A mutação do Hamas — de grupo religioso a força de combate — confirmou-se em 1994 quando passou a recorrer a ataques suicidas. Israel recuperou uma tática antiga — os assassínios seletivos — e, em 2004, matou o xeque Yassin, à saída de uma mesquita.
Em meados de 2005, Israel retiraria da Faixa de Gaza — 21 colonatos desmantelados por decisão do primeiro-ministro Ariel Sharon — e em janeiro de 2006, o Hamas vencia, sem contestação, as eleições legislativas.
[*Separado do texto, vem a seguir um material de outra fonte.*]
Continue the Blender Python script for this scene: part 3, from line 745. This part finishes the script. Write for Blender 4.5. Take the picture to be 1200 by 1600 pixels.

O resultado não foi reconhecido pela Fatah nem pela comunidade internacional que ameaçou cortar a ajuda financeira aos palestinianos.
O capítulo que se abriu de seguida dura até hoje. O Hamas tomou o poder em Gaza pela força e a Palestina, na prática, ficou bicéfala: na Cisjordânia manda a Fatah; o Hamas reina na Faixa de Gaza. Aqui, desde então, Israel já desencadeou três operações militares de grande envergadura. São “duas partes que parecem não conseguir viver uma com a outra”, diz Aaron David Miller, especialista no Centro Woodrow Wilson, de Washington DC. “Ou aparentemente uma sem a outro”.